■ **TASK DESCRIPTION**
Gather, from the listing beneath this task, every line holding the string "high".

■ **DATASET SECTION**
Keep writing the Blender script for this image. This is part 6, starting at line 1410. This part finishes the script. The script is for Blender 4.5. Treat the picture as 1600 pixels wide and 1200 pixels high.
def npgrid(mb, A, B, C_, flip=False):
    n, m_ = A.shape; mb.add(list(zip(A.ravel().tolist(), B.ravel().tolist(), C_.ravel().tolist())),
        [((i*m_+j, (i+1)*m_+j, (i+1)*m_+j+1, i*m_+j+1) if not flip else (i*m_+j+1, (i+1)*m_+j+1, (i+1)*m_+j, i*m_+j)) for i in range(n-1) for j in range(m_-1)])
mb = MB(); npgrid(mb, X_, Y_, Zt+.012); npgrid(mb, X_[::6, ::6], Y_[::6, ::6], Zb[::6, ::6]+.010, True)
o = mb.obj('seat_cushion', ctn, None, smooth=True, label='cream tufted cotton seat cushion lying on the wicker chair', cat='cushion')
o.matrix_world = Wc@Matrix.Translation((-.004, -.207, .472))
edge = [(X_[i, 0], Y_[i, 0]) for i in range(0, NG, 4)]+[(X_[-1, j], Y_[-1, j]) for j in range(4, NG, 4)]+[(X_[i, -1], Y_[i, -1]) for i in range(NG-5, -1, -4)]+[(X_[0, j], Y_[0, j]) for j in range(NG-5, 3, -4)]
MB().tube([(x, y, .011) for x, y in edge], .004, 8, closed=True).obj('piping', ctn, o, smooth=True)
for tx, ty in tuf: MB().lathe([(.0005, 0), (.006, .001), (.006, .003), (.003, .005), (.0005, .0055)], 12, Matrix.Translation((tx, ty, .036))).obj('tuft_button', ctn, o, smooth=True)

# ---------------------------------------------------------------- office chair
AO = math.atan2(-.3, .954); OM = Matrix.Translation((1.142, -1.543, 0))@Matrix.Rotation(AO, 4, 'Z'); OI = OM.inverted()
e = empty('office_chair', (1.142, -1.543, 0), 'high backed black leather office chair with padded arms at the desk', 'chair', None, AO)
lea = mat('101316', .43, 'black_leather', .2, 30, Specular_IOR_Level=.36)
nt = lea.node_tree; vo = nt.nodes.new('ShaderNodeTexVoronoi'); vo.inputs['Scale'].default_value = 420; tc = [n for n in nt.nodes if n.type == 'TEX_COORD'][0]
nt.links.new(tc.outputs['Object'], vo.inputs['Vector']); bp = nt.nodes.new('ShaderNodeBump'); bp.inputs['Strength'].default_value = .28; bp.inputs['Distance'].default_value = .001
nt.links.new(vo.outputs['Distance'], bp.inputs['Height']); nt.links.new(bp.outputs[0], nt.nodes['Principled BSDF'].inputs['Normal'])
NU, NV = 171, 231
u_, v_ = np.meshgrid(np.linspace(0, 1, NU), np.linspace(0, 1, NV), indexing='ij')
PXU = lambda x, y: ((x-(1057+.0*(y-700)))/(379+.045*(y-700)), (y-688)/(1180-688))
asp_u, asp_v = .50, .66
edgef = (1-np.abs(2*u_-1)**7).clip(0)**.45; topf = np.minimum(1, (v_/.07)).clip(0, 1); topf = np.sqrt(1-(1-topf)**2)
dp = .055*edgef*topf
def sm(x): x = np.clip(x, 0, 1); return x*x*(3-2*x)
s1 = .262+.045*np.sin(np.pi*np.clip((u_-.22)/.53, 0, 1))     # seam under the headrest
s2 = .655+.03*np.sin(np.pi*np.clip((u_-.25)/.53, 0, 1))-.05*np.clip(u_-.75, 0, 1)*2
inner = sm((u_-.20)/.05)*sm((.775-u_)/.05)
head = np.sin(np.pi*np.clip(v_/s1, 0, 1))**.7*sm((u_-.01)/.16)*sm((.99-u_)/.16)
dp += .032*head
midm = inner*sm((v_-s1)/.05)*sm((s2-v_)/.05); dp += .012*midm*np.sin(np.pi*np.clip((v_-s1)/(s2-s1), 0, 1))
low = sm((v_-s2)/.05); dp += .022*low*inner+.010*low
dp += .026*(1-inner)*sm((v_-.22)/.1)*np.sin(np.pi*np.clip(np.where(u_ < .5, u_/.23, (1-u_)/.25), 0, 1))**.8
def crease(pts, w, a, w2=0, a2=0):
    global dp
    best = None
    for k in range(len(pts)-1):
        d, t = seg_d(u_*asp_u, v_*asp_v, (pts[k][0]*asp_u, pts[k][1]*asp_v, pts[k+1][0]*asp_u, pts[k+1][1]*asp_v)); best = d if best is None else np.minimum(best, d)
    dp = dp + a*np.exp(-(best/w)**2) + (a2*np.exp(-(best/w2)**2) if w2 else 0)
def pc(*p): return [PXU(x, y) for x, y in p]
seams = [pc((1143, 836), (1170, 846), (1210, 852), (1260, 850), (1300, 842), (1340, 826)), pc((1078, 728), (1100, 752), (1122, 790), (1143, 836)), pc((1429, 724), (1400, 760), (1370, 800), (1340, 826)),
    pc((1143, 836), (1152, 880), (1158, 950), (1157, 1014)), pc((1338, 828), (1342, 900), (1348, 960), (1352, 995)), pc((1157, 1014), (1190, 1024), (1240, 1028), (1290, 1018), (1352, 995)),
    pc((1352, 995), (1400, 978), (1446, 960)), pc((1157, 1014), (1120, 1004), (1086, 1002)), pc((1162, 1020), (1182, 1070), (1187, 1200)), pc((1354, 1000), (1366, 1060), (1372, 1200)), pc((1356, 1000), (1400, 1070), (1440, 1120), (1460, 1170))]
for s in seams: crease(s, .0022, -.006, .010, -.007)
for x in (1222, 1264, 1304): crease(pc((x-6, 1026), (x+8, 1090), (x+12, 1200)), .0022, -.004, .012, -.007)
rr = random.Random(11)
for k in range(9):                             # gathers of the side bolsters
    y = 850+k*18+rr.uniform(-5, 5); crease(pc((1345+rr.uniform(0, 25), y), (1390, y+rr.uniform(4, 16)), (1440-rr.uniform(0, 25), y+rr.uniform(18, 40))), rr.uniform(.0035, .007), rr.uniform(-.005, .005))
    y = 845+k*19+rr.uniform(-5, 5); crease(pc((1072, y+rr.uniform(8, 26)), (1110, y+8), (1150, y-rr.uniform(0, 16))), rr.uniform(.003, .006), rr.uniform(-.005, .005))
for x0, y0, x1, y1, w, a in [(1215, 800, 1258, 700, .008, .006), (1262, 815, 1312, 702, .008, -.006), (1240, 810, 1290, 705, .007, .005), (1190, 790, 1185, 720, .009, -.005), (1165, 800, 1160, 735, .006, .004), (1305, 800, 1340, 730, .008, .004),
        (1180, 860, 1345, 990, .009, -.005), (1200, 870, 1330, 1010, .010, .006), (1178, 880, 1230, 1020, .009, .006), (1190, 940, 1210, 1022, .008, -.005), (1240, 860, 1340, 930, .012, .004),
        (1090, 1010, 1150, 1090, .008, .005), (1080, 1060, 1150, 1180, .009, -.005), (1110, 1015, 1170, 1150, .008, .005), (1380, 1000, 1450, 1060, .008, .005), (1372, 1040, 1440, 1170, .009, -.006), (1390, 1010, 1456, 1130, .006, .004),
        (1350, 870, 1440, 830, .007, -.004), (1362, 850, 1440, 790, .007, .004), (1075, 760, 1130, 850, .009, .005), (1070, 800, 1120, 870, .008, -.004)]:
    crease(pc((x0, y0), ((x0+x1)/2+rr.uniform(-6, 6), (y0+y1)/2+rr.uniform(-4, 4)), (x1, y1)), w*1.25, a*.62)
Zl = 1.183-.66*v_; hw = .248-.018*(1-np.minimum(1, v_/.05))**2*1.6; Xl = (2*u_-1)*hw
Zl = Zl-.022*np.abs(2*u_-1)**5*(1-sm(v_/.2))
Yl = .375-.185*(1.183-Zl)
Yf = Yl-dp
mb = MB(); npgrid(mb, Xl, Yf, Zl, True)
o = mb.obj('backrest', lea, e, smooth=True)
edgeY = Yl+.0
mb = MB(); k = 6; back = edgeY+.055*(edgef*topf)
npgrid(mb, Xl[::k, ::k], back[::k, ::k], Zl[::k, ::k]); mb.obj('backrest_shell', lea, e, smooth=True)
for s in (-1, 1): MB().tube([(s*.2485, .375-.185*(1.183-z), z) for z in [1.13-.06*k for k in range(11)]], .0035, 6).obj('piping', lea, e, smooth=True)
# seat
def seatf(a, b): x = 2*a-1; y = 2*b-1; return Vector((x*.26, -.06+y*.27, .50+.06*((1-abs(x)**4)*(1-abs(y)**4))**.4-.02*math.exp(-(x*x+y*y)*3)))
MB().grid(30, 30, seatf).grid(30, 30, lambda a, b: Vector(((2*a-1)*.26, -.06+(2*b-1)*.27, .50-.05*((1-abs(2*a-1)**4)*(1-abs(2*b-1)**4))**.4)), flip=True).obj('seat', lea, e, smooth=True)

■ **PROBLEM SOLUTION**
Keep writing the Blender script for this image. This is part 6, starting at line 1410. This part finishes the script. The script is for Blender 4.5. Treat the picture as 1600 pixels wide and 1200 pixels high.
e = empty('office_chair', (1.142, -1.543, 0), 'high backed black leather office chair with padded arms at the desk', 'chair', None, AO)